Avez-vous vocation à remplacer les instituts de sondage, qui sont des clients importants pour vous ?

"Nous resterons un fournisseur de panels et de technologies aux instituts de sondage : nous n’avons pas vocation à remplacer le consultant qui conseille le client final. Cependant, l'intelligence artificielle peut remettre en question la valeur ajoutée des consultants juniors, avec un effet favorable sur les marges des instituts de sondage, et le marché des études pourrait s’élargir à de nouveaux clients qui n’y ont pas recours pour des raisons de coût : je pense par exemple au responsable marketing d’une PME. C’est pour cela que je pense que pour un fournisseur de technologies comme Bilendi, l’IA est clairement une opportunité : nous avons pris de l’avance, notre outil est facile à utiliser et disponible en 11 langues. Nos premiers tests sont très concluants et notre modèle pourrait, à terme, évoluer vers l’abonnement. Cependant, ces évolutions prendront du temps avant de peser significativement dans notre chiffre d’affaires."

Exemple d’étude qualitative réalisée avec BARI (Bilendi Artificial Research Intelligence)

Comptez-vous reprendre les acquisitions ? Quel niveau de levier financier vous autorisez-vous ? 

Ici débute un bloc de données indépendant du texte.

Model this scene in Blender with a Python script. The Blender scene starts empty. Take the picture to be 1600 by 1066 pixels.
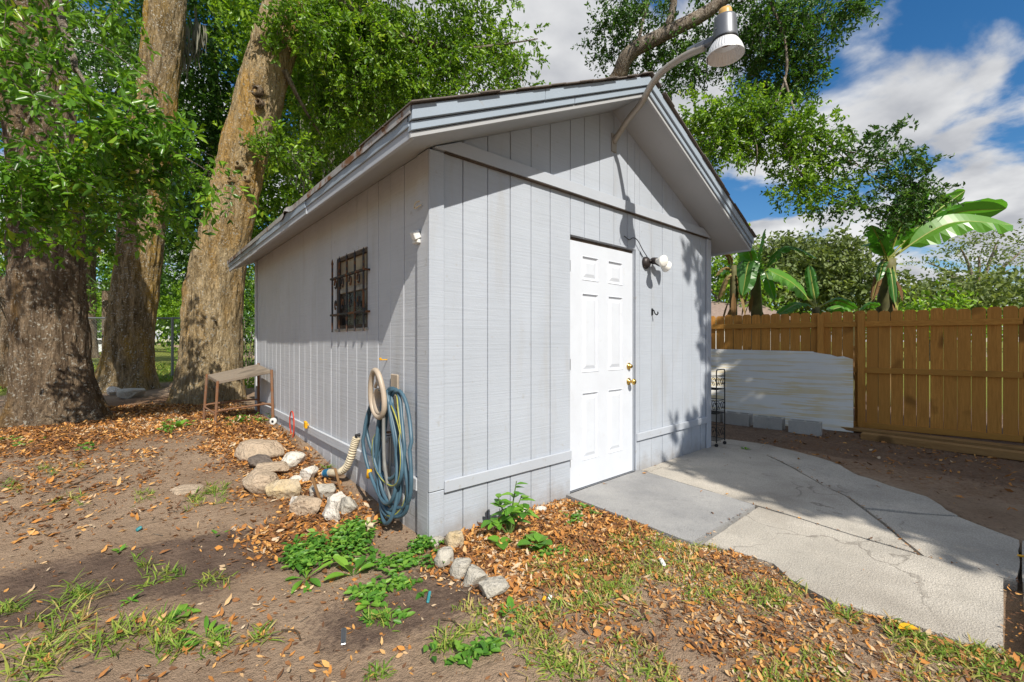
import bpy, bmesh, math, random
import numpy as np
from mathutils import Vector, Matrix
R = math.radians
scene = bpy.context.scene
C = scene.collection

# ------------------------------------------------------------------ camera
CAM = np.array([-1.3653, -2.3422, 1.218]); YAW = .7113; F = 684.64   # F in pixels of a 1600 px wide frame
FW = np.array([math.sin(YAW), math.cos(YAW), 0]); RT = np.array([math.cos(YAW), -math.sin(YAW), 0]); UP = np.array([0, 0, 1.])
cd = bpy.data.cameras.new('camera'); cam = bpy.data.objects.new('camera', cd); C.objects.link(cam)
cam.location = CAM; cam.rotation_euler = (R(90), 0, -YAW)
cd.sensor_width = 36; cd.lens = F / 1600 * 36; cd.clip_start = .05; cd.clip_end = 3000
scene.camera = cam

# ------------------------------------------------------------------ sky with clouds, sun, exposure
LIGHT = Vector((.295, .98, -1.0)).normalized()          # the way sunlight travels
SUN_EL = math.asin(-LIGHT.z); SUN_AZ = math.atan2(-LIGHT.x, -LIGHT.y)
world = bpy.data.worlds.new('World'); scene.world = world; world.use_nodes = True
nt = world.node_tree; nt.nodes.clear()
def N(t, typ, **kw):
    n = t.nodes.new(typ)
    for k, v in kw.items(): setattr(n, k, v)
    return n
out = N(nt, 'ShaderNodeOutputWorld'); bg = N(nt, 'ShaderNodeBackground'); bg.inputs[1].default_value = .085
sky = N(nt, 'ShaderNodeTexSky', sky_type='NISHITA', sun_disc=False, sun_elevation=SUN_EL, sun_rotation=SUN_AZ)
sky.air_density = 1.0; sky.dust_density = .3; sky.ozone_density = 3.0
hsv = N(nt, 'ShaderNodeHueSaturation'); hsv.inputs['Saturation'].default_value = 1.32; hsv.inputs['Value'].default_value = 1.15
nt.links.new(sky.outputs[0], hsv.inputs['Color'])
tc = N(nt, 'ShaderNodeTexCoord'); sp = N(nt, 'ShaderNodeSeparateXYZ'); nt.links.new(tc.outputs['Generated'], sp.inputs[0])
def math_(t, op, a, b=None, c=None, clamp=False):
    n = N(t, 'ShaderNodeMath', operation=op); n.use_clamp = clamp
    for i, x in enumerate((a, b, c)):
        if x is None: continue
        if isinstance(x, (int, float)): n.inputs[i].default_value = x
        else: t.links.new(x, n.inputs[i])
    return n.outputs[0]
zz = math_(nt, 'ADD', math_(nt, 'MAXIMUM', sp.outputs[2], 0.0), .16)
cb = N(nt, 'ShaderNodeCombineXYZ')
nt.links.new(math_(nt, 'DIVIDE', sp.outputs[0], zz), cb.inputs[0]); nt.links.new(math_(nt, 'DIVIDE', sp.outputs[1], zz), cb.inputs[1])
mp = N(nt, 'ShaderNodeMapping'); mp.inputs['Location'].default_value = (2.7, 9.3, 0); mp.inputs['Rotation'].default_value = (0, 0, R(25)); mp.inputs['Scale'].default_value = (1.25, 1.55, 1)
nt.links.new(cb.outputs[0], mp.inputs[0])
nz = N(nt, 'ShaderNodeTexNoise'); nz.inputs['Scale'].default_value = 1.15; nz.inputs['Detail'].default_value = 9; nz.inputs['Roughness'].default_value = .52; nz.inputs['Distortion'].default_value = .25
nt.links.new(mp.outputs[0], nz.inputs['Vector'])
cr = N(nt, 'ShaderNodeValToRGB'); cr.color_ramp.interpolation = 'EASE'
cr.color_ramp.elements[0].position = .44; cr.color_ramp.elements[1].position = .535
nt.links.new(nz.outputs[0], cr.inputs[0])
nz2 = N(nt, 'ShaderNodeTexNoise'); nz2.inputs['Scale'].default_value = 2.1; nz2.inputs['Detail'].default_value = 6
nt.links.new(mp.outputs[0], nz2.inputs['Vector'])
cc = N(nt, 'ShaderNodeValToRGB'); cc.color_ramp.elements[0].position = .36; cc.color_ramp.elements[1].position = .64
cc.color_ramp.elements[0].color = (4.6, 4.75, 5.1, 1); cc.color_ramp.elements[1].color = (8.0, 8.05, 8.1, 1)
nt.links.new(nz2.outputs[0], cc.inputs[0])
mx = N(nt, 'ShaderNodeMix', data_type='RGBA')
nt.links.new(cr.outputs[0], mx.inputs[0]); nt.links.new(hsv.outputs[0], mx.inputs[6]); nt.links.new(cc.outputs[0], mx.inputs[7])
nt.links.new(mx.outputs[2], bg.inputs[0]); nt.links.new(bg.outputs[0], out.inputs[0])
sl = bpy.data.lights.new('sun', 'SUN'); sl.energy = 5.0; sl.angle = R(.53); sl.color = (1, .94, .83)
sun = bpy.data.objects.new('sun', sl); C.objects.link(sun); sun.rotation_euler = LIGHT.to_track_quat('-Z', 'Y').to_euler(); sun.location = (-6, -18, 20)
scene.view_settings.view_transform = 'Standard'; scene.view_settings.look = 'None'; scene.view_settings.gamma = 1; scene.view_settings.use_curve_mapping = False
scene.view_settings.exposure = .33
scene.cycles.max_bounces = 8; scene.cycles.transparent_max_bounces = 8; scene.cycles.use_denoising = True

# ------------------------------------------------------------------ helpers
rng = np.random.default_rng(7); random.seed(7)
def sstep(a, b, x):
    t = np.clip((np.asarray(x, float) - a) / (b - a), 0, 1); return t * t * (3 - 2 * t)
def _h(ix, iy, iz, s):
    n = (ix * 374761393 + iy * 668265263 + iz * 2147483647 + s * 1274126177) & 0xffffffff
    n = ((n ^ (n >> 13)) * 1274126177) & 0xffffffff
    return ((n ^ (n >> 16)) & 0xffff) / 65535.
def noise3(x, y, z=0, s=0):
    x, y, z = np.broadcast_arrays(np.asarray(x, float), np.asarray(y, float), np.asarray(z, float))
    ix, iy, iz = np.floor(x).astype(np.int64), np.floor(y).astype(np.int64), np.floor(z).astype(np.int64)
    fx, fy, fz = x - ix, y - iy, z - iz
    fx, fy, fz = (t * t * (3 - 2 * t) for t in (fx, fy, fz)); r = 0
    for a in (0, 1):
        for b in (0, 1):
            for c in (0, 1):
                r = r + _h(ix + a, iy + b, iz + c, s) * (fx if a else 1 - fx) * (fy if b else 1 - fy) * (fz if c else 1 - fz)
    return r
def fbm(x, y, z=0, s=0, o=4):
    r = 0; a = .5; t = 0
    for k in range(o):
        r = r + a * noise3(np.asarray(x) * 2**k, np.asarray(y) * 2**k, np.asarray(z) * 2**k, s + k); t += a; a *= .5
    return r / t
def inpoly(x, y, poly):
    x = np.asarray(x, float); y = np.asarray(y, float); r = np.zeros(np.broadcast(x, y).shape, bool); n = len(poly)
    for i in range(n):
        (x0, y0), (x1, y1) = poly[i], poly[(i + 1) % n]
        c = ((y0 > y) != (y1 > y)) & (x < (x1 - x0) * (y - y0) / (y1 - y0 + 1e-12) + x0); r ^= c
    return r
PAD = [(1.20, .0), (1.17, -1.05), (2.12, -1.07), (2.24, .0)]
DRIVE = [(1.20, 0.0), (1.24, -1.12), (1.28, -1.28), (1.29, -1.46), (1.17, -1.57), (1.11, -1.77), (1.17, -1.98), (1.18, -2.18), (1.26, -2.33), (1.22, -3.2), (1.1, -4.5),
         (2.6, -4.5), (2.7, -3.2), (2.77, -2.36), (3.01, -2.07), (3.36, -1.87), (3.62, -1.37), (4.11, -1.01), (4.38, -.37), (4.32, .05), (4.38, 1.2), (4.3, 2.2), (3.6, 2.2), (3.6, 0.0)]
def gz(x, y):                                            # height of the ground
    x = np.asarray(x, float); y = np.asarray(y, float)
    z = -.015 + .15 * sstep(.5, 3.0, y) * sstep(2.0, 0.0, x) * sstep(-6, -.2, x) ** .5 - .135 * sstep(3.6, 6.8, x) * sstep(30, 8, x)
    z = z + .03 * sstep(.35, .0, np.abs(x + .0)) * sstep(.1, 1, y) * sstep(5.6, 5, y)
    return z
def gzd(x, y):
    x = np.asarray(x, float); y = np.asarray(y, float)
    far = sstep(60, 12, np.hypot(x, y))
    z = gz(x, y) + far * (.055 * (fbm(x * 1.1, y * 1.1, 0, 3) - .5) + .02 * (fbm(x * 6, y * 6, 0, 9) - .5))
    m = inpoly(x, y, DRIVE)
    return np.where(m, gz(x, y) - .05, z)
def ray(u, v): return FW + RT * (u - 800) / F + UP * (533 - v) / F
def at(u, v, dz=0):                                      # photo pixel -> point on the ground
    d = ray(u, v); z = 0.
    for _ in range(12):
        p = CAM + d * ((z - CAM[2]) / d[2]); z = .5 * z + .5 * (float(gz(p[0], p[1])) + dz)
    return p
def far(u, v, dep): return CAM + ray(u, v) * dep          # photo pixel at a distance along the view

def lin(r, g, b):
    f = lambda c: ((c / 255 + .055) / 1.055) ** 2.4 if c > 10 else c / 255 / 12.92
    return (f(r), f(g), f(b), 1)
def tagit(o, label=None, cat=None, group=None, kind=None):
    for k, v in (('label', label), ('category', cat), ('group', group), ('kind', kind)):
        if v: o[k] = v
    return o
def adopt(o, parent):
    C.objects.link(o)
    if parent is not None:
        o.parent = parent
        if parent.type == 'EMPTY': o.matrix_parent_inverse = Matrix.Translation(-Vector(parent.location))
    return o
def thing(name, label, cat, loc=(0, 0, 0), group=None):
    o = bpy.data.objects.new(name, None); o.location = Vector([float(a) for a in loc]); o.empty_display_size = .1; C.objects.link(o)
    return tagit(o, label, cat, group)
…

"Nous restons très actifs sur ce volet clé de notre stratégie qui doit nous conduire à atteindre nos objectifs 2026 de 100M€ de CA pour une marge d’EBE de 20 à 25%. A ce jour, parmi tous les dossiers que nous voyons passer, la qualité ou le prix ont fait défaut. Comme vous le savez, les transactions dans le non-côté dans nos métiers se font rarement à moins de 10x l’EBE. Quant à notre enveloppe financière, nous souhaitons, a priori, conserver un niveau d’endettement inférieur à 2x l’EBE sachant qu’il nous reste un maximum de 3.5M€ à décaisser cette année au titre des compléments de prix de Respondi."

L'Auteur est actionnaire à titre personnel.